(Scene script records)
----
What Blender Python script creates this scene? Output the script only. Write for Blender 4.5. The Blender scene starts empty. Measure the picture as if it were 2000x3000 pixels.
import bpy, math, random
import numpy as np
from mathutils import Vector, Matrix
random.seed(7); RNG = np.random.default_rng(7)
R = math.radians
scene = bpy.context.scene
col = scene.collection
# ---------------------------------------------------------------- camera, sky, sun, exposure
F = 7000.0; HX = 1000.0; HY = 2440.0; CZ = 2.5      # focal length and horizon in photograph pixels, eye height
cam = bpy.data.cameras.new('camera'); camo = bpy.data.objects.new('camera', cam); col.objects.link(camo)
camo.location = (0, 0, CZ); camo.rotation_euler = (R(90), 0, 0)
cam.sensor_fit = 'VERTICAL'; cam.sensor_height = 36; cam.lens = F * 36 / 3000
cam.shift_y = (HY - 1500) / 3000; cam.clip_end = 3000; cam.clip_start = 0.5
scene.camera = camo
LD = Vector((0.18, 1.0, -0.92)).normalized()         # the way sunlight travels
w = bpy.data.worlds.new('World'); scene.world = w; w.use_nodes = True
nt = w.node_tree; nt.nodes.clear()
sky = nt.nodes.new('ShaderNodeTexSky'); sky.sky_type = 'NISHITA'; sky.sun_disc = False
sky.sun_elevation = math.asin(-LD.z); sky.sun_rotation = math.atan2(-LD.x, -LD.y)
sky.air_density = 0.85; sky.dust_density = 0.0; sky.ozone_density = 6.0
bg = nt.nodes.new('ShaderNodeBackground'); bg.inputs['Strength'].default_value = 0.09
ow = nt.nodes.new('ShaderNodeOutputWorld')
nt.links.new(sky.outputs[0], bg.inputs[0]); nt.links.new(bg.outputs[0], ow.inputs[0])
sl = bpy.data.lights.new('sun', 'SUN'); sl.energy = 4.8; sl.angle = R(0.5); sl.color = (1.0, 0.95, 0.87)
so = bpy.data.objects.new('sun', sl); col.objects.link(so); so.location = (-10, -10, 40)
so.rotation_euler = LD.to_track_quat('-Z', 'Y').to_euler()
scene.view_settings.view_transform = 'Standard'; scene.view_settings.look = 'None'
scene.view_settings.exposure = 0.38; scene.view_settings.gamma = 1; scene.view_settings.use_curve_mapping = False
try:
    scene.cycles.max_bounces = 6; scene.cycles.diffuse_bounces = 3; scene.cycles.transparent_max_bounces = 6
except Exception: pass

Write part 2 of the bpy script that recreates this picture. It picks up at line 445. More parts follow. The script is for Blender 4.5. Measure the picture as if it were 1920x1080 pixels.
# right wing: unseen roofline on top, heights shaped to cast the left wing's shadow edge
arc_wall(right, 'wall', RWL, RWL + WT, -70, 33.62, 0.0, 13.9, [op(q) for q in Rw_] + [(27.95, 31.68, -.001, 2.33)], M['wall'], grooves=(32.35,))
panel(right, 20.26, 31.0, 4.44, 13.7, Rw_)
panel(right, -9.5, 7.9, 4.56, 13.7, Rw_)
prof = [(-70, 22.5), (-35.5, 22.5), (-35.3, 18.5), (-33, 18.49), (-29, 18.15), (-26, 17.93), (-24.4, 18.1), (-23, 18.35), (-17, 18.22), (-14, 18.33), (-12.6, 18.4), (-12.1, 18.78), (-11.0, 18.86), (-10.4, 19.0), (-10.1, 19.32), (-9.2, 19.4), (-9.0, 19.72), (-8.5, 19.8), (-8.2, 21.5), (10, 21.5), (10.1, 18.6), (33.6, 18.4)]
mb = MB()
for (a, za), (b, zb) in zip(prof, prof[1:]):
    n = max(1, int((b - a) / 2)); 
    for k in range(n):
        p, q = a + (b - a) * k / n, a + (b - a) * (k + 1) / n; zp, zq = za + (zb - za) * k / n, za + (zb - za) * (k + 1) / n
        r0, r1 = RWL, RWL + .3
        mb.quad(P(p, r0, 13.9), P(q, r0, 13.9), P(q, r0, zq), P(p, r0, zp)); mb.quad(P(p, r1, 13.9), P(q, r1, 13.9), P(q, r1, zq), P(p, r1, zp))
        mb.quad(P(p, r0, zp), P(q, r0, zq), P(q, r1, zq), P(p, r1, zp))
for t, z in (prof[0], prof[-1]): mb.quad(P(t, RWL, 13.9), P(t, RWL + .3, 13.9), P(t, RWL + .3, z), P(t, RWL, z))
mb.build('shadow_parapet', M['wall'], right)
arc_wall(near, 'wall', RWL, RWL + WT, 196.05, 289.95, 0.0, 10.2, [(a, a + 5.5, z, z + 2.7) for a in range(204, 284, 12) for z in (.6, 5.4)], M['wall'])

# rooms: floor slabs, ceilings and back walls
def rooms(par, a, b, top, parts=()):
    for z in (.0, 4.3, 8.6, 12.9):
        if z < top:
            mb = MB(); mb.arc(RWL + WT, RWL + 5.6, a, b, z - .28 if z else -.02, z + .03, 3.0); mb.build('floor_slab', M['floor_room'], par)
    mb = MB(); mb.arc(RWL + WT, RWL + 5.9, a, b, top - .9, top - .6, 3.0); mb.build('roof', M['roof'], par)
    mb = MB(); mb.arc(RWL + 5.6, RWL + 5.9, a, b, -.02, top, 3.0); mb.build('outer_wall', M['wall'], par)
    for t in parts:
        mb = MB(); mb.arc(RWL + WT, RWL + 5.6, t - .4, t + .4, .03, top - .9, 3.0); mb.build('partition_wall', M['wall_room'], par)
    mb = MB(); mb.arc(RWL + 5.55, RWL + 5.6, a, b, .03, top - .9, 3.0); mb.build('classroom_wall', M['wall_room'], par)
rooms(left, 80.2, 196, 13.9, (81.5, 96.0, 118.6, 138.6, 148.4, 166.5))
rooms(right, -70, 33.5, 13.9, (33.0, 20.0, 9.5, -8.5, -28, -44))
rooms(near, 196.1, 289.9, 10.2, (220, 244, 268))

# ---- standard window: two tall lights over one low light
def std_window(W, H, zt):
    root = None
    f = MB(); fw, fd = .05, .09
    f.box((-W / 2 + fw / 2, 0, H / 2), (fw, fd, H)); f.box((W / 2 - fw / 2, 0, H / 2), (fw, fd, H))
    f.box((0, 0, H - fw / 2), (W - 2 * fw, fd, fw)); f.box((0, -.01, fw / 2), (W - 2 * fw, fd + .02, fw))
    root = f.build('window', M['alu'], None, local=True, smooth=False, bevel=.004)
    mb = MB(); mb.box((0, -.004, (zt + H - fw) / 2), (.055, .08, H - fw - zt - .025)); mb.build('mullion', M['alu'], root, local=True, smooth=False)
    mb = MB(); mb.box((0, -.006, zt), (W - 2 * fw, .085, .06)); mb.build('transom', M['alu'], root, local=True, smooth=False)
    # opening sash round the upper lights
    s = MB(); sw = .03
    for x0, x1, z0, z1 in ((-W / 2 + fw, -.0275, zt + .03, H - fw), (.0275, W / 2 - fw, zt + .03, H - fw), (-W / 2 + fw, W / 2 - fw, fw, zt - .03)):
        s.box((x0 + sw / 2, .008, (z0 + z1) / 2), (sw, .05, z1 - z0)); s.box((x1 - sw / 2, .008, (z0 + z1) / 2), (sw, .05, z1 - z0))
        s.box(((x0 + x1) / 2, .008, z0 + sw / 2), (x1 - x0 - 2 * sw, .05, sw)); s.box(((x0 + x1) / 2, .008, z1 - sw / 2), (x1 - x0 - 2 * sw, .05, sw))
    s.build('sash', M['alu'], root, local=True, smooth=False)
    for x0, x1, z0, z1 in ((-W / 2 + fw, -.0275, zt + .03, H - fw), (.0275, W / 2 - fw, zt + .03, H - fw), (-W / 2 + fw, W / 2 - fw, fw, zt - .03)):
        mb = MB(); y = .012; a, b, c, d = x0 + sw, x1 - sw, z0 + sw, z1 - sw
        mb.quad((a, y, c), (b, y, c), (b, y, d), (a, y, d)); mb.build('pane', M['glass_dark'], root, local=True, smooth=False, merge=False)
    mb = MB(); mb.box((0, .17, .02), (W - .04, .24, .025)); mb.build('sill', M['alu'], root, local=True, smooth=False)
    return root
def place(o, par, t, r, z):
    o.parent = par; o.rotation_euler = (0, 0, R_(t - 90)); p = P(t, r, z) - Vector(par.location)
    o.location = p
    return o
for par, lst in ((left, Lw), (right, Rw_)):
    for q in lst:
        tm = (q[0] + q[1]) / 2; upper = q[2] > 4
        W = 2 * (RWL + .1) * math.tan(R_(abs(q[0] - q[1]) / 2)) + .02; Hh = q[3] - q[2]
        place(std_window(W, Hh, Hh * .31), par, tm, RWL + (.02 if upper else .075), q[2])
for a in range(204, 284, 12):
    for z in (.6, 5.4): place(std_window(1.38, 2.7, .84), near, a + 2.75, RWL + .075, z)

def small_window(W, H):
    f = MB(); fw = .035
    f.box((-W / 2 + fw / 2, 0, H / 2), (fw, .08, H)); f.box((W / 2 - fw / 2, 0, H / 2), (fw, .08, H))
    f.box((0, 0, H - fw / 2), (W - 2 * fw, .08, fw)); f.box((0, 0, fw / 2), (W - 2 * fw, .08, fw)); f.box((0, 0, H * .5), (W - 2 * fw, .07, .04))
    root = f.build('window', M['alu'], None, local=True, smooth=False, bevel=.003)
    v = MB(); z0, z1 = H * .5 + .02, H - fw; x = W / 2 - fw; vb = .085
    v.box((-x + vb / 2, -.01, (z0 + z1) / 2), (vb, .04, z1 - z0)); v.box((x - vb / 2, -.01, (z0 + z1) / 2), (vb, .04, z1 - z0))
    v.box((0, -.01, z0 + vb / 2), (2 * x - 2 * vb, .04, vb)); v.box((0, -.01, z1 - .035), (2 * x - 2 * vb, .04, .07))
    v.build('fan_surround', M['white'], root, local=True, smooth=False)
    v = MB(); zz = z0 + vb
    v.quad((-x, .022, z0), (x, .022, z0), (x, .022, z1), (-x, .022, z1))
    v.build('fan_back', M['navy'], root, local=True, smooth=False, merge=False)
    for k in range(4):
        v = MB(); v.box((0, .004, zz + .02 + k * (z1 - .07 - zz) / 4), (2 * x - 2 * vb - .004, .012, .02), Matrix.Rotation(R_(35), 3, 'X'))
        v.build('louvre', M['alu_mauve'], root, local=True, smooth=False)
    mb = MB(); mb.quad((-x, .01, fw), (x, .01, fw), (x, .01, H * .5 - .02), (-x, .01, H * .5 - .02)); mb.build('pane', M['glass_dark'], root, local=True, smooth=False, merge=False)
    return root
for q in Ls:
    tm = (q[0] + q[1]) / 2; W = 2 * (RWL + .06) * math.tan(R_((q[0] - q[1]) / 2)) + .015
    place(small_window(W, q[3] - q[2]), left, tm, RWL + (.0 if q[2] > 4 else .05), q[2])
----
▸ **What this task involves**
Count the lines in which the string "pixels" appears, then report only that figure.

▸ **Full output**
3